The pace of a party is the maximum rhythm of its weakest member.
A good mountaineering party moving continuously and in combination in the common time of its comfortable maximum rhythm will gain steadily on a less experienced rope, although it may allow itself longer definite intervals of “idling on the great peaks,” and spend even more moments on its difficult passages. The margin in time which it will save will serve, on a well-calculated day, to see the party of sustained pace down to easy going before darkness. The one party will be home to dinner; the other may be still struggling at midnight with the quadrupling of difficulties night brings in its train, or sitting out and relieving its feelings by accusing the former party of ‘racing.’
Gradual beginning, gradual acceleration and uninterrupted moving on a steady top-gear of comfortable pace keep a party fresh, and leave it free to appreciate the beauty of the day or of the climb. Its mind is relieved of care as to a timely return, and it can enjoy a margin of leisure, when it pleases, in pleasant exploration, in essaying experimental routes or in the meditation that mimics slumber.

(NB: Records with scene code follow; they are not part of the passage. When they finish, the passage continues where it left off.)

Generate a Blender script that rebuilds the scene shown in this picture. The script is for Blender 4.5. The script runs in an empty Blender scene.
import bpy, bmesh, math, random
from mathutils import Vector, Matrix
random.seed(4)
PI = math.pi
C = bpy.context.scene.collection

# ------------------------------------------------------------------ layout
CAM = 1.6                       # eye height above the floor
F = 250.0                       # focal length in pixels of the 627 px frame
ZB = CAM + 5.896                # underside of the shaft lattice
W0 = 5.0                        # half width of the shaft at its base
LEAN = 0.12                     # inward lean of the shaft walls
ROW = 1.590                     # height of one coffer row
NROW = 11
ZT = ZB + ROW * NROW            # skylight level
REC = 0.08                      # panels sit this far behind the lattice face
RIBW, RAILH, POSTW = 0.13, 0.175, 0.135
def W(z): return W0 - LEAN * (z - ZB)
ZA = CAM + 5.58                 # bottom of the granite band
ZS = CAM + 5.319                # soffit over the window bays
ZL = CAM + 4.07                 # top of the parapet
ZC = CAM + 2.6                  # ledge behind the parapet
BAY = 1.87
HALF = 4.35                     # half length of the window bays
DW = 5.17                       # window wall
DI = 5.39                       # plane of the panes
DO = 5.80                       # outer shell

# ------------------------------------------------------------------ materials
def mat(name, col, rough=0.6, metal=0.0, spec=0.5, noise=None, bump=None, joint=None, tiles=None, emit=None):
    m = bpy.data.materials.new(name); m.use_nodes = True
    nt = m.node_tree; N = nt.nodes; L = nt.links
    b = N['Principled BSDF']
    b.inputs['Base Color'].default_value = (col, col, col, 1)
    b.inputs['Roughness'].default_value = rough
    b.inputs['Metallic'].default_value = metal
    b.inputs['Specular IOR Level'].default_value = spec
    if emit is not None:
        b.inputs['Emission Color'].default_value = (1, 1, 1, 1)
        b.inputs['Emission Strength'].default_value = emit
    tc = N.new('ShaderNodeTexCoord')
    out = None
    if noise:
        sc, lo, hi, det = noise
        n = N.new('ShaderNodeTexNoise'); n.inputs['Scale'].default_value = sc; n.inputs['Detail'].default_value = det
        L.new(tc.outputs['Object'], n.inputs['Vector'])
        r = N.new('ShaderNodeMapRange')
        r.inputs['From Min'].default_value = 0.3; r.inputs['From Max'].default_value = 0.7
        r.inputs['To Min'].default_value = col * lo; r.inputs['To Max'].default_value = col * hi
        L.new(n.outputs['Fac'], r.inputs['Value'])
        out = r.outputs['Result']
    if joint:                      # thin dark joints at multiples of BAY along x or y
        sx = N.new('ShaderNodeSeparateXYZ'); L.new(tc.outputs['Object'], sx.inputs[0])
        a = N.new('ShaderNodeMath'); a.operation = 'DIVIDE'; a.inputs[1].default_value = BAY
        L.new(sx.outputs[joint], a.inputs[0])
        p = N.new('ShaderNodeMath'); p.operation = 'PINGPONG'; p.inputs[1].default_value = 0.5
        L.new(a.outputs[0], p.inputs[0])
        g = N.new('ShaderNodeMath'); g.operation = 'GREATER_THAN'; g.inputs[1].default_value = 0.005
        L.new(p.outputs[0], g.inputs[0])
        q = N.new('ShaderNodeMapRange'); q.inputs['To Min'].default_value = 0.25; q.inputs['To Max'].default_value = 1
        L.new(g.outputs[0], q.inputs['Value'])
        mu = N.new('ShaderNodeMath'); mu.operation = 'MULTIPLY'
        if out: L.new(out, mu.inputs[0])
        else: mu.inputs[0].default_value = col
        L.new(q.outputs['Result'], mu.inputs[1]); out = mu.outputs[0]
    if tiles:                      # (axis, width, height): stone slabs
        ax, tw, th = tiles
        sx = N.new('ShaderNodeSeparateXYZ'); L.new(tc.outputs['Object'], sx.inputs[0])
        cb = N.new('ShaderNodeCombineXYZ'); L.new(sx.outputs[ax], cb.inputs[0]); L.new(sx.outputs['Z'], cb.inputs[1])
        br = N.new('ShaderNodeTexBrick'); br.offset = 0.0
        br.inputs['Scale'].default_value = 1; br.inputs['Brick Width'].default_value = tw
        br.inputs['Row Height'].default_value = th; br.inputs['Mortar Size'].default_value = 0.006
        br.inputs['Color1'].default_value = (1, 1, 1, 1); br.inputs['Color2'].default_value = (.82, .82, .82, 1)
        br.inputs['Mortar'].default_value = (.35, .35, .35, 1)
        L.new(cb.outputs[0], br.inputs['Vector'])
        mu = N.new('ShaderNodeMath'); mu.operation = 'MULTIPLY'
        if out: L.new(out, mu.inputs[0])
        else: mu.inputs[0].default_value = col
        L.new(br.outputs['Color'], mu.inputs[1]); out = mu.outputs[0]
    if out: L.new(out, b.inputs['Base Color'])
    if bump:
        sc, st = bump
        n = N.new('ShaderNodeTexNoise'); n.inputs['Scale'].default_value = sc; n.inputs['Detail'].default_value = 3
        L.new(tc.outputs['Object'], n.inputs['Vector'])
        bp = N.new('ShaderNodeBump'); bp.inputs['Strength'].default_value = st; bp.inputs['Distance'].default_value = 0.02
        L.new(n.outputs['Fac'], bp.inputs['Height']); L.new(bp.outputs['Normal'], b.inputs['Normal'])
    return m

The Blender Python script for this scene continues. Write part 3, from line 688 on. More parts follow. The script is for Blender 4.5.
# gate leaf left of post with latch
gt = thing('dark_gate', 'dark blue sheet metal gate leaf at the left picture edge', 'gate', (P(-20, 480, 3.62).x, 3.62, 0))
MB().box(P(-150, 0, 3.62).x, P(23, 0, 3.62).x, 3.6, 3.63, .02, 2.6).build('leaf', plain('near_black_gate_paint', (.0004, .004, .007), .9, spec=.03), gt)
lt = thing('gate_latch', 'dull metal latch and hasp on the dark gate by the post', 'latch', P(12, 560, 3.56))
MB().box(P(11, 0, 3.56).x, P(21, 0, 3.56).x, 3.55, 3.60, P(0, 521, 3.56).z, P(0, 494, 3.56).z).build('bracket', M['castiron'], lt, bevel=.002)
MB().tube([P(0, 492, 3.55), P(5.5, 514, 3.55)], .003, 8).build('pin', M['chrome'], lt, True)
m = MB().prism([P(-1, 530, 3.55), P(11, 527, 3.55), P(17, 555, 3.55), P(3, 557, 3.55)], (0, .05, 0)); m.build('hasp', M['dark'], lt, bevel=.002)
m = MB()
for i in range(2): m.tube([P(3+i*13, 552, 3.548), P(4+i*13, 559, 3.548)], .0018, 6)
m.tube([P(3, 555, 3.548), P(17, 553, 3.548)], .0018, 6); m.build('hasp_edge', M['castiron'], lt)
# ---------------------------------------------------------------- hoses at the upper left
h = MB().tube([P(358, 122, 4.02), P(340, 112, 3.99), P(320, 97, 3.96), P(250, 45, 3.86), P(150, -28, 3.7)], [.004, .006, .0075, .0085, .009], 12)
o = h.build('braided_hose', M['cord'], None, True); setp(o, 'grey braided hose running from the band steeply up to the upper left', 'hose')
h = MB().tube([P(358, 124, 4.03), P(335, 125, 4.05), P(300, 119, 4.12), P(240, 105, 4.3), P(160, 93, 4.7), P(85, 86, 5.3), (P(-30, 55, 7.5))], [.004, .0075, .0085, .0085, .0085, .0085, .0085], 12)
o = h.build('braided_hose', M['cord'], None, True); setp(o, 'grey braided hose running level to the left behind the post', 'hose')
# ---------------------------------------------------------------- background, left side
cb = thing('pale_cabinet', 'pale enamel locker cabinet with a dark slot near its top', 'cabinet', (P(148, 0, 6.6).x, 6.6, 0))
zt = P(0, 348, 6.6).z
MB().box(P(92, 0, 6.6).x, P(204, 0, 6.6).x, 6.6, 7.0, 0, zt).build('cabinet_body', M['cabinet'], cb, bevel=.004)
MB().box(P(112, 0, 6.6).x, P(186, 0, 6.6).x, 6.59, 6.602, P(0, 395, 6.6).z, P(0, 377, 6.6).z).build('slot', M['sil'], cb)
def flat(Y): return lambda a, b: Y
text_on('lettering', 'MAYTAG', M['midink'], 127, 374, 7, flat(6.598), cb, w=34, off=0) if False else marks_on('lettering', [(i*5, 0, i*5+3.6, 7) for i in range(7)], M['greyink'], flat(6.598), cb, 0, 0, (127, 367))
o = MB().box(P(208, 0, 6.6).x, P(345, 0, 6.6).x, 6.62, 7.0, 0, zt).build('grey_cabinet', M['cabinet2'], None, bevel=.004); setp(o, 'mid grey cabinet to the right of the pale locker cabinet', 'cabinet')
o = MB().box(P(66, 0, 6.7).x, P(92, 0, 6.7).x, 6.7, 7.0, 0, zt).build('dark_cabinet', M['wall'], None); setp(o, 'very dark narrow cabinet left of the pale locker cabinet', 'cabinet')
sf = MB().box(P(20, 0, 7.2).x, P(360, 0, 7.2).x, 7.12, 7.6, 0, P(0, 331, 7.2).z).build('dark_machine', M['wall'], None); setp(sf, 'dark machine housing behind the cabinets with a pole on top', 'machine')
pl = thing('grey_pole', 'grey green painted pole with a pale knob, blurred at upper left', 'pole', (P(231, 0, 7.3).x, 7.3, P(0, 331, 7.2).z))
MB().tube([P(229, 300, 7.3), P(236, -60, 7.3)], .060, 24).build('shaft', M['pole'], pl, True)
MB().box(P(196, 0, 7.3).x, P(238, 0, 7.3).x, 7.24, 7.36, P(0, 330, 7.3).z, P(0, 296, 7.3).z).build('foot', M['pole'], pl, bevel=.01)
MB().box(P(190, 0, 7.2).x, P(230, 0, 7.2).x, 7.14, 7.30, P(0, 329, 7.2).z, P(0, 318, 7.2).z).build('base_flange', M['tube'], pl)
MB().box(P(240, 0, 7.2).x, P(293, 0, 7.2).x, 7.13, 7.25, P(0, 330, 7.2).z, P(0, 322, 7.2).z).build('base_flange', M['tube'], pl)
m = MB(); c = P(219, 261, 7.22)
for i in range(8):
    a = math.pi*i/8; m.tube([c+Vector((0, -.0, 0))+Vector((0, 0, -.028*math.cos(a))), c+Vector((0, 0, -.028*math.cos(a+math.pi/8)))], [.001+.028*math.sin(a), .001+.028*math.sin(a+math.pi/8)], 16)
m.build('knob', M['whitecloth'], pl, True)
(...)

The real freedom to rest, to idle and to enjoy themselves where and when they will, is only for those who have the measure of their day well in hand, and who know that their collective pace, their maximum rhythm of comfort, before it can rise to a rate of disagreeable effort, has a point or two of pressure still to spare, to recover lost ground or to meet emergency.
FOOTNOTES:
[1] Except where it is expressly stated, or is plain from the context, that the word ‘leader’ refers to the ‘first man’ on the rope, it is used of the most experienced mountaineer of a party, the one who exercises the functions of manager in matters of organization or arrangement and of leader or director in the actual business of climbing.